REQUIREMENTS:
Type again, exactly, the lines below from the start through the line that includes "cd.dof.aperture_blades = 0".

-- start --

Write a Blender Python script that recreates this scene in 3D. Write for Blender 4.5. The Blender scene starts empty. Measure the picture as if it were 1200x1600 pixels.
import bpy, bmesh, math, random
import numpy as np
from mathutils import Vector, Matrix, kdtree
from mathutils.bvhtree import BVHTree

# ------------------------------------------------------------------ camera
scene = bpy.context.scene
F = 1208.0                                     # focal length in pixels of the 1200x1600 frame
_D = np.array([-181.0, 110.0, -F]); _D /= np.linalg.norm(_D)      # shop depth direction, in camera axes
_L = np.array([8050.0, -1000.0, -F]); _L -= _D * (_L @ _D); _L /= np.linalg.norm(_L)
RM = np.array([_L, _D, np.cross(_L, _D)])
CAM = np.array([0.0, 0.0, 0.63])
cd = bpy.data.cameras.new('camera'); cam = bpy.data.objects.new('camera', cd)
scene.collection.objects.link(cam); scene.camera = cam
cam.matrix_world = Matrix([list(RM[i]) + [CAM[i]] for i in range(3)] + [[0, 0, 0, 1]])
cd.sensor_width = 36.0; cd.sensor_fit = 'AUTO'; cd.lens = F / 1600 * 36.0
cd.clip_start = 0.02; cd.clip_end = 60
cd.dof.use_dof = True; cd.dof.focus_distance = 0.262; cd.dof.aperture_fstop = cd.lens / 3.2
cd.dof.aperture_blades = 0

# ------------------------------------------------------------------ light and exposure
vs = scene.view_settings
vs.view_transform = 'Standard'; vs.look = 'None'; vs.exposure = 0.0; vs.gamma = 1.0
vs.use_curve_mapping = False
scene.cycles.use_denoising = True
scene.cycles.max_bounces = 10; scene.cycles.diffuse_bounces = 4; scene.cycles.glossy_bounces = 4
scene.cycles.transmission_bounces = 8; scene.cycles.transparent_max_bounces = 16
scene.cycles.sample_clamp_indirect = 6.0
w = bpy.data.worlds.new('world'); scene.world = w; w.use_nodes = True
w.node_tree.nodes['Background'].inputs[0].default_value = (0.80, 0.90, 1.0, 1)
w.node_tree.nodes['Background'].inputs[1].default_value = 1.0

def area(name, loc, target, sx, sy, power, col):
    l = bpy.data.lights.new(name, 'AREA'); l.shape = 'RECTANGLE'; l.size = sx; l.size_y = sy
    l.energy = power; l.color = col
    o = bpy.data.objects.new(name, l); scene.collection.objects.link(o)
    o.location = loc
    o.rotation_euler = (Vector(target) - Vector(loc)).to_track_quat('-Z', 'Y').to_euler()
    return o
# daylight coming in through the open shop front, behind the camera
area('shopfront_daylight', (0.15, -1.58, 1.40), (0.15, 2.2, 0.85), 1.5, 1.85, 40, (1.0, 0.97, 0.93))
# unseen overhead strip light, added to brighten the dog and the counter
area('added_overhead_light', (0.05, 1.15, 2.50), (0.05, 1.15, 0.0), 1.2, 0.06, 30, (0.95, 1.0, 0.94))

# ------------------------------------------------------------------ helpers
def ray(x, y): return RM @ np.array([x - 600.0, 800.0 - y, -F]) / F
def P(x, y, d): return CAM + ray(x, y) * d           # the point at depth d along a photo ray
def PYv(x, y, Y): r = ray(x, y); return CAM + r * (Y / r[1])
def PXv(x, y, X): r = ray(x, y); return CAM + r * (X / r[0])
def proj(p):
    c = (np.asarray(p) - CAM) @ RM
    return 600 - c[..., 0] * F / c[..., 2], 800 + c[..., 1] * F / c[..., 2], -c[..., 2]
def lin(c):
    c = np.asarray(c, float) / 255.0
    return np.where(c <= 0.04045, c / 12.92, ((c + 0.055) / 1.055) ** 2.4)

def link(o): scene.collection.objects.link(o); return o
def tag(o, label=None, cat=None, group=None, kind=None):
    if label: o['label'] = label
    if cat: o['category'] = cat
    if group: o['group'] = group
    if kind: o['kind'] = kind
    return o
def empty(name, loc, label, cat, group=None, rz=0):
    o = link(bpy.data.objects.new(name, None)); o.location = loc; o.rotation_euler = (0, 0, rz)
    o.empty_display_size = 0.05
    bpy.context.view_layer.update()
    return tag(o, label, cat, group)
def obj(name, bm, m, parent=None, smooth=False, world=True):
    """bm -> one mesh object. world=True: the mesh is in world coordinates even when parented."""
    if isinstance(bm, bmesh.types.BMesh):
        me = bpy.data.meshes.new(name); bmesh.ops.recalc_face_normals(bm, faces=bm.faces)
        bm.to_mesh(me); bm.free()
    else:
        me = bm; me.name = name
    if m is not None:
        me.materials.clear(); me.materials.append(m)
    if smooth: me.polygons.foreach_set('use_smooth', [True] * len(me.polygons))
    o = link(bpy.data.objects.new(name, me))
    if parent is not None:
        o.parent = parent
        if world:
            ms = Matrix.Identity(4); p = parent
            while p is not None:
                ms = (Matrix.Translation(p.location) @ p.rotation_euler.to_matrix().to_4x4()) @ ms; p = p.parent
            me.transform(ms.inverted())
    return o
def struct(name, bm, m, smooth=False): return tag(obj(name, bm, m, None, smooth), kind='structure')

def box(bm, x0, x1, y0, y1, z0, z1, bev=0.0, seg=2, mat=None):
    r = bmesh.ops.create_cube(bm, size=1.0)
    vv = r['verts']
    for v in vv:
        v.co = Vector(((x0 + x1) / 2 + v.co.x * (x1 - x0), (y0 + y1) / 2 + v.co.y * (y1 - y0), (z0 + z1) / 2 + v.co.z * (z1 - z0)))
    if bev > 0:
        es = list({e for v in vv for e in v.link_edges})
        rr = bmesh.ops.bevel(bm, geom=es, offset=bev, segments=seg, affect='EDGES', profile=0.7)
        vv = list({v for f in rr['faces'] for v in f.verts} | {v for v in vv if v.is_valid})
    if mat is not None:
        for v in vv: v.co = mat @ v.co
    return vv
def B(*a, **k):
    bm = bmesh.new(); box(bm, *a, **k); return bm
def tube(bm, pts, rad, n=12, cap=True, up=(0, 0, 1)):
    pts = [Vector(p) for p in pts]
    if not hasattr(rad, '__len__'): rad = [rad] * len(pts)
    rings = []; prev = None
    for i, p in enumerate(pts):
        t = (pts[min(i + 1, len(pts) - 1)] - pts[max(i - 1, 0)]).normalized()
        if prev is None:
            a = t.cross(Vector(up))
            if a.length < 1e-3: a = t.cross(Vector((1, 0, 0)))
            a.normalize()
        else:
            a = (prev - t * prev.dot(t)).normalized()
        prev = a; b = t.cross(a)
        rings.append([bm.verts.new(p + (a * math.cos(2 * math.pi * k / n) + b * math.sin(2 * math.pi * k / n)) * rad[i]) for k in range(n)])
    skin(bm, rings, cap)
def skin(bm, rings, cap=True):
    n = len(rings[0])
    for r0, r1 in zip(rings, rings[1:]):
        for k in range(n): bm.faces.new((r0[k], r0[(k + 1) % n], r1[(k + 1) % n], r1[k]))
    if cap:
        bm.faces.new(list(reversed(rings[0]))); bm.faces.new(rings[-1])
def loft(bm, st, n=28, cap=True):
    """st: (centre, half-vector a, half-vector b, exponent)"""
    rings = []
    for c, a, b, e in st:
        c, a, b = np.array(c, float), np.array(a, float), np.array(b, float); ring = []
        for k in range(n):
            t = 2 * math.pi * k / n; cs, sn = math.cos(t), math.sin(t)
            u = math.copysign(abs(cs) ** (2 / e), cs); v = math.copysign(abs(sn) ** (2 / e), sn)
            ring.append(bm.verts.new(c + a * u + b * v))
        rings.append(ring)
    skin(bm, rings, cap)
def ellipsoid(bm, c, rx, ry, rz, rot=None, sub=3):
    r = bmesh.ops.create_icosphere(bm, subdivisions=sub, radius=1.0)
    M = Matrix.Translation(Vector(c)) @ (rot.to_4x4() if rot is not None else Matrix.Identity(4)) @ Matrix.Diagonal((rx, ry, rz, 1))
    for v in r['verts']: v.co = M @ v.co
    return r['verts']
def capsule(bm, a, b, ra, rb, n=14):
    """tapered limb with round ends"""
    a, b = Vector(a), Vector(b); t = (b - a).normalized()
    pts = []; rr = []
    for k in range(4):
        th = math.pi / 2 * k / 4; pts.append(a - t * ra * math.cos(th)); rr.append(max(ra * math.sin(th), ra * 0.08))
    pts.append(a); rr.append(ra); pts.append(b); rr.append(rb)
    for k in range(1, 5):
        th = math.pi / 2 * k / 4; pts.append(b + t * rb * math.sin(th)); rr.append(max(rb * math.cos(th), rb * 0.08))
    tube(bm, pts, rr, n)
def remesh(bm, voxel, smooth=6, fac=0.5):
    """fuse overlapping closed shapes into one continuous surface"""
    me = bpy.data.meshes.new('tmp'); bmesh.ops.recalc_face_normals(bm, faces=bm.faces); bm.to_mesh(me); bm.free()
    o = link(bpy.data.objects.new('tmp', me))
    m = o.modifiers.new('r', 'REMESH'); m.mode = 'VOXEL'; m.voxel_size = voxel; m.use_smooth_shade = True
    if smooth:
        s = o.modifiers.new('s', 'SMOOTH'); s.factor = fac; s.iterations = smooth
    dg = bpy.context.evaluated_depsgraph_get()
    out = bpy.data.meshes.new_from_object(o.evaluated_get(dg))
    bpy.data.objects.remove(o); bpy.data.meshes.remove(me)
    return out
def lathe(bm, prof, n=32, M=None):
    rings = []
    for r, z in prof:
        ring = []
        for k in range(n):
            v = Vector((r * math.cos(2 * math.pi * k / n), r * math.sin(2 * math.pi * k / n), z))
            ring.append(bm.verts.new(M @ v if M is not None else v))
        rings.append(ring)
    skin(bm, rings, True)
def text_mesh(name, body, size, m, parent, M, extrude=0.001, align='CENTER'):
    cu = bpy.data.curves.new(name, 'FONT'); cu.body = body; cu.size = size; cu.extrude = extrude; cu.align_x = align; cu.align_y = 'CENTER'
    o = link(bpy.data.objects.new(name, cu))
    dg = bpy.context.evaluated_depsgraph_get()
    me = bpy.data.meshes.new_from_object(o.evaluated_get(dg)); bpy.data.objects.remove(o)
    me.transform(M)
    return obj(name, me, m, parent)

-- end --

WRITTEN SOLUTION:
Write a Blender Python script that recreates this scene in 3D. Write for Blender 4.5. The Blender scene starts empty. Measure the picture as if it were 1200x1600 pixels.
import bpy, bmesh, math, random
import numpy as np
from mathutils import Vector, Matrix, kdtree
from mathutils.bvhtree import BVHTree

# ------------------------------------------------------------------ camera
scene = bpy.context.scene
F = 1208.0                                     # focal length in pixels of the 1200x1600 frame
_D = np.array([-181.0, 110.0, -F]); _D /= np.linalg.norm(_D)      # shop depth direction, in camera axes
_L = np.array([8050.0, -1000.0, -F]); _L -= _D * (_L @ _D); _L /= np.linalg.norm(_L)
RM = np.array([_L, _D, np.cross(_L, _D)])
CAM = np.array([0.0, 0.0, 0.63])
cd = bpy.data.cameras.new('camera'); cam = bpy.data.objects.new('camera', cd)
scene.collection.objects.link(cam); scene.camera = cam
cam.matrix_world = Matrix([list(RM[i]) + [CAM[i]] for i in range(3)] + [[0, 0, 0, 1]])
cd.sensor_width = 36.0; cd.sensor_fit = 'AUTO'; cd.lens = F / 1600 * 36.0
cd.clip_start = 0.02; cd.clip_end = 60
cd.dof.use_dof = True; cd.dof.focus_distance = 0.262; cd.dof.aperture_fstop = cd.lens / 3.2
cd.dof.aperture_blades = 0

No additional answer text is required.